In the 20-year occupation of Afghanistan, the American government, its western allies, and the foreign aid workers made a decision to ignore the sexual enslavement of young boys and instead they chose to focus on the liberation of women. Even as molested young boys cry out in agony, American soldiers and Marines were instructed not to intervene. The Washington Post reported that, “Instead of weeding out pedophiles, the American military was arming them in some cases and placing them as the commanders of villages – and doing little when they began abusing children.”

But the Afghan people could see through the hypocrisy of the western world. It was clear to the Afghans that western nations were more interested in promoting their self-interest and not the interest of little Afghan boys. They understood that foreign aid workers do not care about the bacha bareesh, they were more focused on their agenda of westernizing Afghan women. In order not to offend the powerful people in government in Afghanistan, the American government did nothing to stop powerful Afghan men from turning little boys into sex slaves.

You cannot build a skyscraper on a faulty foundation, sooner or later it’ll come crashing down. The American government and its western allies built an Afghan government on a foundation of corruption, incompetence, ineptitude, and sexual deviancy. The result, after 20 years, is the collapse that is occurring before our eyes. The American government tried to win the hearts and minds of the Afghan people by backing a profiteering ruling class that the Afghan people did not trust and which they despised. The Afghan reciprocated by embracing the Taliban, whom they consider the lesser of two evils. Just as the western nations made a choice to turn blind eye on the crookedness of the Afghan ruling elite, the Afghan people also made a choice; they chose the Taliban despite the notoriety of the Islamic fundamentalist.

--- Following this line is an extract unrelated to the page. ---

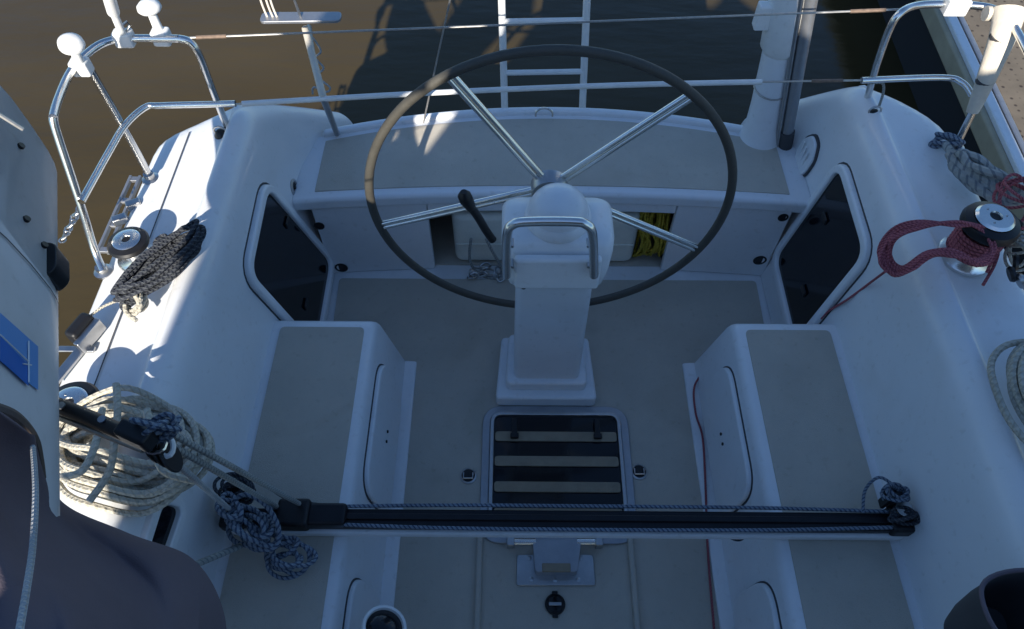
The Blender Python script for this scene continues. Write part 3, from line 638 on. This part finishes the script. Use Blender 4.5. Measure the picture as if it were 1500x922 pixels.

The Afghan people would rather be subject to the Taliban than be ruled by a bunch of pedophiles.

Those who fault the Biden administration for the manner in which American forces withdrew from Afghanistan ignore the fact that no matter how you leave, the result would have still remained the same. There really is no honorable exit from an unwinnable war. Past US presidents understood this fact but lacked the courage to do what they knew was right. Instead, they pass the problem on to the next administration. George W Bush pushed it on Barack Obama, who in turn kicked it to Donald Trump, who gladly left the mess for Joe Biden to handle. Not afraid to take the blame, Joe Biden decided it was time to cut our losses and leave Afghanistan.

The American people are bothered by the images coming out of Afghanistan, and rightly so. It is understandable that they are disturbed to see the US embassy in Kabul being evacuated in a manner reminiscent of the evacuation of the US embassy in Saigon, Vietnam. Such images are bound to evoke a feeling of defeat and weakness. Any American with an ounce of national pride will naturally feel that way.

That being said, a feeling doesn’t necessarily equate reality. Americans should not allow their feelings to override their objectivity, and they shouldn’t let national pride cloud their better judgement. It is a gross mischaracterization to equate the US leaving Afghanistan with what happened in Vietnam 46 years ago.

Here is the simple fact, the Taliban did not and cannot defeat the United States military. What happened in Afghanistan was that the Afghan government and the Afghan military simply lacked the will to fight for their country. They chickened out and surrendered to the Taliban.

President Biden described the lack of will of the Afghan military remarkably well in his address to the nation on Monday, August 16, 2021. He said,

“American troops cannot and should not be fighting in a war and dying in a war that Afghan forces are not willing to fight for themselves. We trained and equipped an Afghan military force of some 300,000 strong – incredibly well equipped – a force larger in size than the militaries of many of our NATO allies. We gave them every tool they could need. We paid their salaries, provided for the maintenance of their air force – something the Taliban doesn’t have. The Taliban does not have an air force. We provided close air support. We gave them every chance to determine their own future. What we could not provide them was the will to fight for that future.”

What the American people are failing to grasp is that the Afghan people have indeed determined their own future. It just happens not to be the future the United States would want it to be. The Afghan made a choice, they chose the Taliban over a corrupt government of kleptocrats and sexual predators. The sooner the American people and the rest of the world accept that fact the better it is for everyone.